Soyons réalistes, cette épopée n’est en aucun cas le résultat d’une sérieuse planification ou d’un projet sportif à long terme, mais elle n’est pas non plus le fruit du hasard ou de l’antijeu. C’est la preuve même que le football tel qu’on l’aime ; simple et efficace, peut amener à la victoire finale. C’est le foot populaire qu’on chérit et qu’on promeut, le Futebol Democracia. Leçon n°3 : De tes faiblesses ta force tu feras.

Ce que nous retenons aussi c’est que la transformation ne doit pas être seulement sportive, mais surtout humaine et sociale. Il est grand temps de changer de mentalité et de quitter l’obscurantisme du 20ème siècle. Aujourd’hui, nous avons brisé ce mur de glace et mis fin au complexe d’infériorité contracté durant le protectorat. Assez de comparaison, de « oui mais eux ils ont », il est temps de s’assumer et de comprendre qu’on est capables de toutes les grandeurs, et que la réussite est à portée de main. Le marocain ; l’amazigh, l’africain et l’arabe, a le pouvoir de se surpasser et d’atteindre ses aspirations et ses rêves. Leçon n°4 : Ta mentalité tu transformeras.

Nous n’avions jamais été un grand pays du foot. Nous avons toujours eu du mal à nous reconnaître dans des idoles, si ce n’est quelques rares pépites tels feux Benmbarek ou Dolmi. Notre génération vivait dans les souvenirs de nos parents. Désormais, nos enfants hériteront de 26 modèles. 26 gladiateurs et magiciens qui ont créé la plus belle des symphonies marocaines, pour détrôner celle de Kamal Kamal. Nous aurons à notre tour une histoire à raconter et un mythe aussi merveilleux que les sacres africains du Raja. La voici la lueur d’espoir qu’on cherchait pour tous ces gamins des quartiers marginalisés ou des régions oubliées qui courent derrière un ballon sans se soucier de leur misérable quotidien. Leçon n°5 : Auprès des siens tu brilleras.

Cela dit, soyons clairs. On n’appelle pas un underdog deux fois de suite. Car ce qu’on accomplit une première fois ne doit être que la base et la norme de la fois suivante. C’est-à-dire qu’à partir de maintenant, nous faisons partie de la cour des grands. Et cela nous impose une certaine responsabilité lors des prochaines éditions, que ce soit en Coupe d’Afrique ou en Coupe du Monde.

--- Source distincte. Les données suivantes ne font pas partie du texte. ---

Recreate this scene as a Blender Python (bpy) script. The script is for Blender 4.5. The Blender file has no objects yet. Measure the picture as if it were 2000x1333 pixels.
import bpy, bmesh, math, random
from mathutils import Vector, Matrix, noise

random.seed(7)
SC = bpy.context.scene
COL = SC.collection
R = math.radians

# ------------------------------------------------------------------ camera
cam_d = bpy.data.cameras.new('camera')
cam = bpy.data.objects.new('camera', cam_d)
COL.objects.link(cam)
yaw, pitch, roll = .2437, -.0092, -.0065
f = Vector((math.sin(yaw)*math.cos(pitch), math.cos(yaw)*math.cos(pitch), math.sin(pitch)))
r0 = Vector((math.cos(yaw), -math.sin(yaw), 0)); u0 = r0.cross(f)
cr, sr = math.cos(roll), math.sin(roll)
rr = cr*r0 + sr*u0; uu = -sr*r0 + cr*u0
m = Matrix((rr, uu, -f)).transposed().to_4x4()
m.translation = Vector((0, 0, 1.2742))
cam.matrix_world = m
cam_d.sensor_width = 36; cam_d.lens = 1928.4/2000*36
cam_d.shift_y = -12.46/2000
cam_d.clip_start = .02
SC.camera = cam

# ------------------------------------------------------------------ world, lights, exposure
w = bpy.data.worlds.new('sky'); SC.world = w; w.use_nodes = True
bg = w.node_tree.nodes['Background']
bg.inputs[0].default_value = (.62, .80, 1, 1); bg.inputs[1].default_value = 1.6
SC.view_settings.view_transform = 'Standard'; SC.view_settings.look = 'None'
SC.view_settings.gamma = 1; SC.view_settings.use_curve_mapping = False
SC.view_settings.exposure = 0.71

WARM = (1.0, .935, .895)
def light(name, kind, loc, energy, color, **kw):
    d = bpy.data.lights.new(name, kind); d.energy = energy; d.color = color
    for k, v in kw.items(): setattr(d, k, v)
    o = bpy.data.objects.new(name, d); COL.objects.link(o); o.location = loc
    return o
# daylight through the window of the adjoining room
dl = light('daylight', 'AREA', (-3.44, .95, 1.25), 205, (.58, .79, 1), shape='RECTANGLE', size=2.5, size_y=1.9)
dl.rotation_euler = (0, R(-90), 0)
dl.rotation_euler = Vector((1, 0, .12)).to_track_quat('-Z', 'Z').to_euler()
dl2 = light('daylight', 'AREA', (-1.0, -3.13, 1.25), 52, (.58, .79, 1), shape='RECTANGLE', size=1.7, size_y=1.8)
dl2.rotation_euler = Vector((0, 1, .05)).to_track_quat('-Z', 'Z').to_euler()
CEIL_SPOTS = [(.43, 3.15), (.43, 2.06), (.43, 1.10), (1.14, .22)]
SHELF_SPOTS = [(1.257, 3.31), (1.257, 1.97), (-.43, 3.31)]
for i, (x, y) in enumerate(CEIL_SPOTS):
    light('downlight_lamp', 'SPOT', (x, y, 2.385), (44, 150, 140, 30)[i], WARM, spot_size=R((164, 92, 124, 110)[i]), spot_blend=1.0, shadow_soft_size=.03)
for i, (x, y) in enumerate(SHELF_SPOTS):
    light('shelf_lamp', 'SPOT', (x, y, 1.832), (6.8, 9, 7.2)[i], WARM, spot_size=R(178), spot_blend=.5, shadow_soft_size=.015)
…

Nous devons continuer d’avancer et de grimper jusqu’au sommet. D’abord le Kilimandjaro en 2023, ensuite l’Everest en 2026. Leçon n°06 : Ton apogée tu engageras.

Maintenant, la balle est dans notre camp. Les dirigeants et hautes instances qui « veillent » sur ce sport devraient en principe investir plus de moyens en ce sens. A bas les magouilles qui sont devenues notre marque de fabrique. Le rayonnement et l’exposition médiatique dont bénéficiera notre pays doivent être un argument de taille afin d’attirer des investissements sportifs de haut niveau. Nous avons ce qu’il faut pour gagner et pour être compétitif.

Les retombées de cette consécration doivent se faire ressentir au plus tôt, et il ne faut surtout pas rester éblouis par les projecteurs. Car sinon, si on décide de nous reposer sur nos acquis et on se laisse emporter par l’euphorie, notre sacre ne sera qu’anecdotique. Les performances s’oublient et ne serve que de tremplin pour de plus grands projets et d’autres exploits. L’histoire ne retient bien que les vainqueurs, et à nous de continuer de grimper pour les rejoindre.

Où le combat est grand la gloire l'est aussi.